Producer Eiji Aonuma's team has reportedly been working on Skyward Sword since Twilight Princess launched five years ago, and the unusually lengthy development has paid off. The game is loaded with detail on both a large and small scale. Complementing the re-envisioned game structure are dozens of minor details that really make the adventure shine. Everyone seems smitten with the fact that Link can skewer pumpkins with a quick jab of the sword, but that's hardly the only throwaway detail you'll find in Skyward Sword.

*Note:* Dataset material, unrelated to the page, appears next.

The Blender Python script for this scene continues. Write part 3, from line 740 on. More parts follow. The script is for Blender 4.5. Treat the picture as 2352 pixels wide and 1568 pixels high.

From the Skyloft-obsessed Goron archeologist whose mind Link repeatedly blows with his habit of performing magical sword strikes and activating ancient devices to the fact that heeding the game's constant prompts to sit allows Link to regenerate his health in unexpected places, Skyward Sword feels as artfully crafted as Wind Waker's best moments... but those moments feel far more frequent here, with far less filler in between.
Zelda fans love to present their personal opinions on which chapter of the series is best as cold, hard fact, and nothing will ever change that. But by the looks of things, Skyward Sword seems likely to join the short list of top contenders.